### STATED GOAL
Across the entries below, how many lines contain the word "script"? Give the number alone.

### Scenes as source code
= = = = =
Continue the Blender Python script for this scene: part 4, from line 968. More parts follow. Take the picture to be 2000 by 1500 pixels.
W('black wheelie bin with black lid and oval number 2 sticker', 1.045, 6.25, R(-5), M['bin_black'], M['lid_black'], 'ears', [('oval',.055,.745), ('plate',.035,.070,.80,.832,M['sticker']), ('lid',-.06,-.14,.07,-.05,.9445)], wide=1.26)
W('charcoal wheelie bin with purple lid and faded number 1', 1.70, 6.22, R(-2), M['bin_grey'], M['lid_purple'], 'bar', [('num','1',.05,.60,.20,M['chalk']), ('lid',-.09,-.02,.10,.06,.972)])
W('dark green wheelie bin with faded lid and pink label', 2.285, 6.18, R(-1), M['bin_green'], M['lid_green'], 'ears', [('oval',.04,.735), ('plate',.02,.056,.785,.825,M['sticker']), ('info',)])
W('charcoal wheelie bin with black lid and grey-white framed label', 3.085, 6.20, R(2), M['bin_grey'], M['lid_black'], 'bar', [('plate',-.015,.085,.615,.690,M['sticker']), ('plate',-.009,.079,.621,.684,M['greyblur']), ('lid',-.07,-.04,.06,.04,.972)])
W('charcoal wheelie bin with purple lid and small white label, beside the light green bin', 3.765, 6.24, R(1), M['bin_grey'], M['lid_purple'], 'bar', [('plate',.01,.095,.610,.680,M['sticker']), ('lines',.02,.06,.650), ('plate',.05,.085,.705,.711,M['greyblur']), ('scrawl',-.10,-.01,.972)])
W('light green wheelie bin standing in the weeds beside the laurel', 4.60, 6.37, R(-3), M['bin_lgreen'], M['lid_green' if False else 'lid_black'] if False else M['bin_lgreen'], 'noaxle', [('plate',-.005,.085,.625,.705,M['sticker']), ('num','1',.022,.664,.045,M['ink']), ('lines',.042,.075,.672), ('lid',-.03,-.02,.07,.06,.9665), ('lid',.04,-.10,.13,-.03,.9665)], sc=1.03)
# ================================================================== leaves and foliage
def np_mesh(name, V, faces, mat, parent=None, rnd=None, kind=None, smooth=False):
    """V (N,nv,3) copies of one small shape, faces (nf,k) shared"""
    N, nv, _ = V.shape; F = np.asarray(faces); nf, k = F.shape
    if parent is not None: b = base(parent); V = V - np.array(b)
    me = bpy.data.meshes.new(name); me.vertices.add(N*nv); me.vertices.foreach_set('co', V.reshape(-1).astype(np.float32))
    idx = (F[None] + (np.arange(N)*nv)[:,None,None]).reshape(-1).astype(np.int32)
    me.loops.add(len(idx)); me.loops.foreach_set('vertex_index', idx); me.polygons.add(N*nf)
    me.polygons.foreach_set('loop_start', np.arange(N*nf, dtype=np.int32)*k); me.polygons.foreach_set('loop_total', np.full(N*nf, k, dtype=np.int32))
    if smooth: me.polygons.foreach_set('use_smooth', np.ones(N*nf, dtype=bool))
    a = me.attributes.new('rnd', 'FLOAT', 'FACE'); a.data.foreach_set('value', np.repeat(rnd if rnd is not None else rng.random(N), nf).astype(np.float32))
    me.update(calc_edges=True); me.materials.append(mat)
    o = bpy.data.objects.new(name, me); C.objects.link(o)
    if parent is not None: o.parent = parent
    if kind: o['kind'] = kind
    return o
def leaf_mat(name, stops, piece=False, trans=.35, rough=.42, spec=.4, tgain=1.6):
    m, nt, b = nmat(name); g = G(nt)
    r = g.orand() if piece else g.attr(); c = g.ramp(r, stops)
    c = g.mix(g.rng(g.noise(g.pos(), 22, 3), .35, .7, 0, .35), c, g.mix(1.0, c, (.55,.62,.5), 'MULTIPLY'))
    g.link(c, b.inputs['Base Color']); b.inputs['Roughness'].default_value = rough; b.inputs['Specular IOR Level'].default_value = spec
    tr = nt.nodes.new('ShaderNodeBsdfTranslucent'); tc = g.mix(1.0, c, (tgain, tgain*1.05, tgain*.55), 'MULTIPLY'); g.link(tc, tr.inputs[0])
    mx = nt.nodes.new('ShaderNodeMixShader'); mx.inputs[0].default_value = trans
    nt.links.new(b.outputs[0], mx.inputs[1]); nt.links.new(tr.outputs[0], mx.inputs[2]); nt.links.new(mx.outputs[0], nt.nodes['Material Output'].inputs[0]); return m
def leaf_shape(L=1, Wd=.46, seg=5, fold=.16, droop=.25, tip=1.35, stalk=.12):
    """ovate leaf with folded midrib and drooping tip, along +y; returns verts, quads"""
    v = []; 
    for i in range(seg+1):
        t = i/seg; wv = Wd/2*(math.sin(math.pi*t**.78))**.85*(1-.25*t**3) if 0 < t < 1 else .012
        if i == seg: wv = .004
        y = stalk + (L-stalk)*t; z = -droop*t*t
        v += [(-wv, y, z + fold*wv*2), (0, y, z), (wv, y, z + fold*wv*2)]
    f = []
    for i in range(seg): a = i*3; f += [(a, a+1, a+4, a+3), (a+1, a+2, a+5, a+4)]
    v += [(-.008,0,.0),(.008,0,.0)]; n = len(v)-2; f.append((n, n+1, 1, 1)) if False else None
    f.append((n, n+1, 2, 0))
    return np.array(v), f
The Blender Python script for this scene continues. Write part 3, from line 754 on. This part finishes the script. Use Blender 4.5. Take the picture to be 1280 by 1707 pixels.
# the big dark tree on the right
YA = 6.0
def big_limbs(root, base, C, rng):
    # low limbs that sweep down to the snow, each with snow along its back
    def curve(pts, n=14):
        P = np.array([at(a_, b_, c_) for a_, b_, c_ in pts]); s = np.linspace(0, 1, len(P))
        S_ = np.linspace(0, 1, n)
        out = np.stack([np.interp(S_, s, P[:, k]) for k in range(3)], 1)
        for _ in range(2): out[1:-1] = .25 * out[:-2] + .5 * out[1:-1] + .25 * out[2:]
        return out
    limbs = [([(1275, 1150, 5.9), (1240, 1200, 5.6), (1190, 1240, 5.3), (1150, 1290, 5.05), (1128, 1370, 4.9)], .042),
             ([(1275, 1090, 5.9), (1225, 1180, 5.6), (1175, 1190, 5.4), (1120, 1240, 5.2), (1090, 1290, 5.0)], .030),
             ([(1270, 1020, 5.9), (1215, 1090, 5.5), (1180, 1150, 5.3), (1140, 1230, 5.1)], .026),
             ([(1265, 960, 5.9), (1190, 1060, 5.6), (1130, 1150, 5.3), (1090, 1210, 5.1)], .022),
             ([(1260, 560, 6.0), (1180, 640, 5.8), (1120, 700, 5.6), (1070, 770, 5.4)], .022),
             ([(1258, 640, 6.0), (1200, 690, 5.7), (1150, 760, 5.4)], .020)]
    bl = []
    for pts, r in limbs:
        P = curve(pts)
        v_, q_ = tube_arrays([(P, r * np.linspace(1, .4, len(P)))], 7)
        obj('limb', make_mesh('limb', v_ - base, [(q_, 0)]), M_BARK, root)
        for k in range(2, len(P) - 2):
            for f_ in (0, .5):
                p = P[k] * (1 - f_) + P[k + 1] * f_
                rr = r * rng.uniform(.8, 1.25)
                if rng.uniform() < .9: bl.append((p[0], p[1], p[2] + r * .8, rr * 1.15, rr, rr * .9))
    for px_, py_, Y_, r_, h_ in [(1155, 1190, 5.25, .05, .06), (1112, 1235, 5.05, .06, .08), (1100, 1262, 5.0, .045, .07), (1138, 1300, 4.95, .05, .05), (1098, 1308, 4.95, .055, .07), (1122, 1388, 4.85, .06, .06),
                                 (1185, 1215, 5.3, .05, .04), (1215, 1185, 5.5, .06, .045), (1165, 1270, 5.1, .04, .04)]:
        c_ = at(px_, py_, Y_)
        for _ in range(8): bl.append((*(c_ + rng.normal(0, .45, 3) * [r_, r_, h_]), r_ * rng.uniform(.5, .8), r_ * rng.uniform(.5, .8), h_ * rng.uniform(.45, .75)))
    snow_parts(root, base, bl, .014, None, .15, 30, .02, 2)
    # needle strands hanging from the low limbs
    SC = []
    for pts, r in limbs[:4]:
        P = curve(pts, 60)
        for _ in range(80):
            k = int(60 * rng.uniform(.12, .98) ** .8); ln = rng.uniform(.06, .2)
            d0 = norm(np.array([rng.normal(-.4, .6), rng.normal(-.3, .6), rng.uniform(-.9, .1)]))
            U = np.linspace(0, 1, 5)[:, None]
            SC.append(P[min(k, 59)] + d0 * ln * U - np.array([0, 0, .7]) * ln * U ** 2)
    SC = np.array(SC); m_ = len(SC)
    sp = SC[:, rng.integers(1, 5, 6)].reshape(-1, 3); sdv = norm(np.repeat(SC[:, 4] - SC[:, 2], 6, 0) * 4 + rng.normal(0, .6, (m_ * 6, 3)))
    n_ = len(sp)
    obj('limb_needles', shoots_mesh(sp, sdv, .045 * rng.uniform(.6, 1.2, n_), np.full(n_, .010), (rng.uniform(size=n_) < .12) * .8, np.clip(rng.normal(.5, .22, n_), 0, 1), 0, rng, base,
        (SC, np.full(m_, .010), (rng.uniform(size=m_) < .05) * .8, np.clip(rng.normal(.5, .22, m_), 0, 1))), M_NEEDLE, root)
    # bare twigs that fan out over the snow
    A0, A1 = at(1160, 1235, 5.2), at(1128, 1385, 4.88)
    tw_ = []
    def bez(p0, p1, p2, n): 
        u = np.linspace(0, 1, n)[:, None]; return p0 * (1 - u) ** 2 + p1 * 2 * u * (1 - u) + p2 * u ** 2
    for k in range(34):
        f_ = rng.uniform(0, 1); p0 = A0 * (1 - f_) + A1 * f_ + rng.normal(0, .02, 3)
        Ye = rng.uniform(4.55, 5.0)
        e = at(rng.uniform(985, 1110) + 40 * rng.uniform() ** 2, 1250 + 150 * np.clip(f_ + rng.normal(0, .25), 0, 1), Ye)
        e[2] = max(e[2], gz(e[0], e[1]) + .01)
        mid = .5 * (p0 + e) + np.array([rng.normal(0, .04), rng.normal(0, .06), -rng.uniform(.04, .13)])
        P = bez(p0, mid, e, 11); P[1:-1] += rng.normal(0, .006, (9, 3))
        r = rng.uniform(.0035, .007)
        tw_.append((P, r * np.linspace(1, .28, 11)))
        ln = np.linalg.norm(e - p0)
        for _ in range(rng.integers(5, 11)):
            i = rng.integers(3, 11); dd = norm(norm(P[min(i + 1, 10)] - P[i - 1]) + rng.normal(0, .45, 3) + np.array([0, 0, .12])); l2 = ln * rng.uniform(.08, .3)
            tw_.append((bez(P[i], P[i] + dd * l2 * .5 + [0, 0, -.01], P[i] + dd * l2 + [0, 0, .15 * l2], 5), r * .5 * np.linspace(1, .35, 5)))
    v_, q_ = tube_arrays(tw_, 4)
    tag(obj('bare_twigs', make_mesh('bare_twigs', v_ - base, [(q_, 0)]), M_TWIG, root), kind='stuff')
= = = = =
### CORRECT RESULT
2